Hardening the Infrastructure
Defending against this level of access requires a shift in how we view management networks. They cannot be treated as trusted zones. Every connection to a management server, even from an internal IP, must be treated as potentially hostile.
- Strict Segmentation: The management plane must be physically or logically isolated from the data plane. If a VPN concentrator is compromised, it should not provide a direct path to the servers that control device firmware.
- Contextual Validation: Implement strict controls on what actions can be performed by specific accounts. An account used for network monitoring should not have the permissions to push firmware updates.
- Enhanced Logging: You need granular logs of every command executed on your network infrastructure. If you cannot reconstruct the exact sequence of commands that led to a device wipe, you are not logging enough.
The KA-SAT attack was a wake-up call for the satellite industry, but the lessons are universal.

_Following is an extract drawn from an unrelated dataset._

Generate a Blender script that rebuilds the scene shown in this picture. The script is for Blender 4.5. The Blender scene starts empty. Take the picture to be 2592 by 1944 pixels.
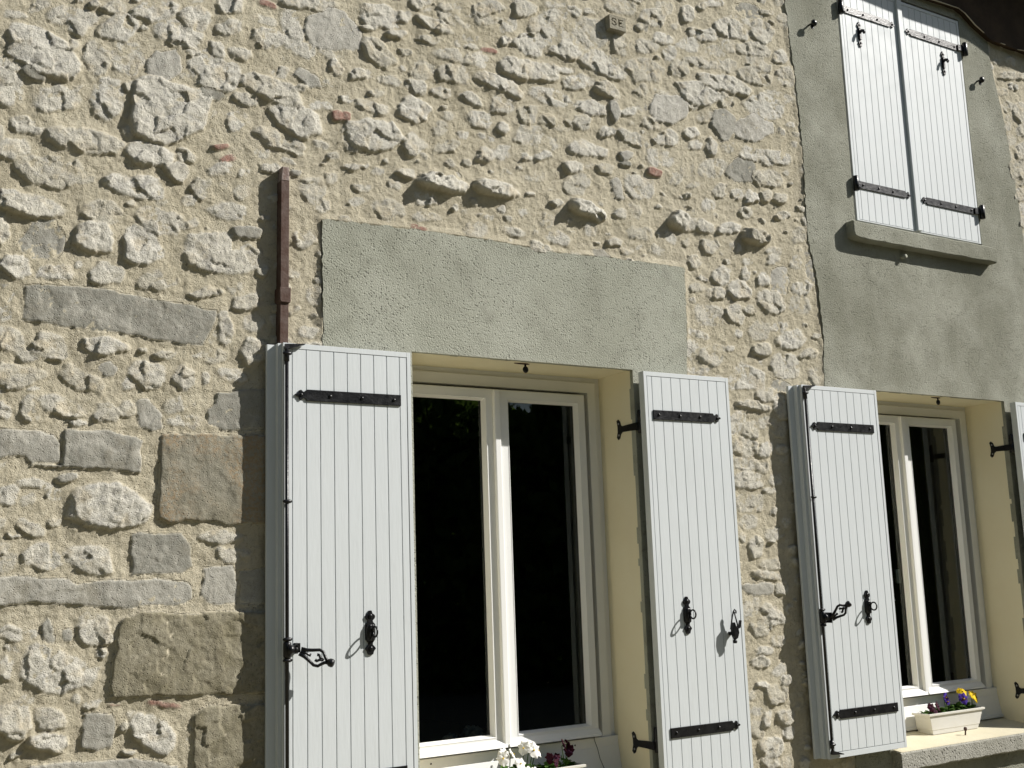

Whether you are managing a satellite network or a standard enterprise environment, the path to destruction is often paved with the same basic failures: weak authentication, lack of network segmentation, and a failure to monitor the administrative actions that define your network's health.
If you are currently performing a red team engagement, stop looking for the "cool" exploit and start looking for the "boring" administrative functions that, if abused, could take the whole system offline. The most effective attacks are rarely the ones that require a complex chain of vulnerabilities. They are the ones that use your own tools against you.